Review Finds White Drug Defendants 55% More Likely to Have Charges Reduced
Cleveland Plain Dealer
Bob Paynter
10/20/2008
Prosecutor Bill Mason and his staff are a large part of the racial disparity in drug sentencing, according to research.
Why did Kevin McFaul, white and the son of the county sheriff, get off with a misdemeanor conviction last year in his cocaine-possession case — potentially preserving his law license — while Mercia Cherry, a black resident of Cleveland’s East Side, had to take a felony in hers?
[...]
The newspaper reported Sunday that among first-time offenders who pleaded guilty last year to a single felony drug-possession charge, white defendants were 35 percent more likely than black people to get a second chance to make their pleas and charges disappear by successfully completing a treatment plan.
Court records show that virtually all of that racial disparity occurred in something called the Early Intervention Program, the control of which remains somewhat mysterious.
Judges and defense attorneys said in interviews that the program has come to be controlled by Prosecutor Bill Mason’s office over the years, an assertion prosecutors dismiss.
[...]
Among all defendants indicted in Cuyahoga County on a single, low-level drug-possession charge over the last four years who were convicted after pleading guilty, white people were 55 percent more likely than black people to have their charges reduced to a misdemeanor.

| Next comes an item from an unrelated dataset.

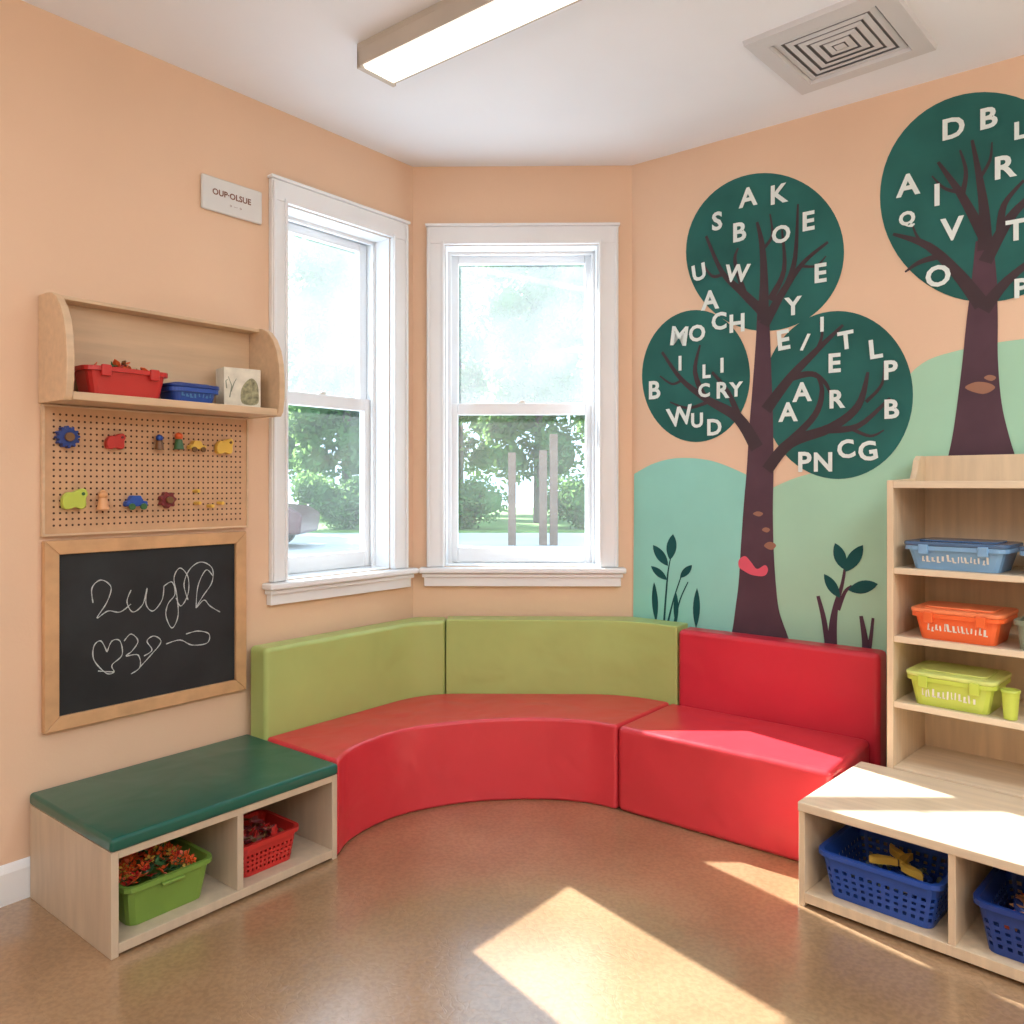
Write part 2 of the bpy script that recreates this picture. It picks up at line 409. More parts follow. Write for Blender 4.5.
boxes('top_rail', [(sx0+0.022, sx1-0.022, -0.075, -0.002, 1.745, 1.757)], M_woodS, FL, e, 0.002)

# pegboard
px0, px1, pz0, pz1 = -1.524, -0.849, 1.054, 1.436
V, Fc = bxs([(px0, px1, -0.016, -0.002, pz0, pz1)]); mi = [0]*6
nx, nz = 36, 19
for i in range(nx):
    for j in range(nz):
        cx = px0+0.025+(px1-px0-0.05)*i/(nx-1); cz = pz0+0.025+(pz1-pz0-0.05)*j/(nz-1); n = len(V)
        for k in range(8):
            a = k*math.pi/4; V.append((cx+0.0036*math.cos(a), -0.0165, cz+0.0036*math.sin(a)))
        Fc.append(tuple(range(n, n+8))); mi.append(1)
pb = tag(mk('pegboard', V, Fc, [M_peg, M_hole], FL, None, midx=mi, recalc=False), 'tan perforated pegboard with toys hung on it', 'pegboard')
fw = 0.007
boxes('frame', [(px0-fw,px1+fw,-0.020,-0.001,pz1-.002,pz1+0.003),(px0-fw,px1+fw,-0.020,-0.001,pz0-fw,pz0),(px0-fw,px0,-0.020,-0.001,pz0,pz1),(px1,px1+fw,-0.020,-0.001,pz0,pz1)], M_woodS, FL, pb, 0.001)

# chalkboard
cx0, cx1, cz0, cz1 = -1.528, -0.853, 0.466, 1.034; cf = 0.042
cb = tag(boxes('chalkboard', [(cx0+0.02,cx1-0.02,-0.014,-0.002,cz0+0.02,cz1-0.02)], M_slate, FL), 'black chalkboard with oak frame and chalk scribbles', 'chalkboard')
def fr_rail(pts, nm='frame'):
    return prism(nm, pts, -0.026, -0.001, 'xz', M_frame, FL, cb, 0.003)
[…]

[...][Public defender Robert Tobik] has been arguing for years that more entry-level drug offenders should be allowed misdemeanor pleas, especially in crack-pipe “residue” cases like Cherry’s, which typically involve mere chemical traces of cocaine.
These residue cases clog the system and waste the court’s resources, Tobik said; several judges have made similar arguments. But to no avail:
Misdemeanors have actually become harder — not easier — to come by in Common Pleas Court.[...]
On the matter of misdemeanor pleas, prosecutor protests notwithstanding, it appears from the data to help if you live in the suburbs or outside the area.
It helps even more if you’re from out of town and white.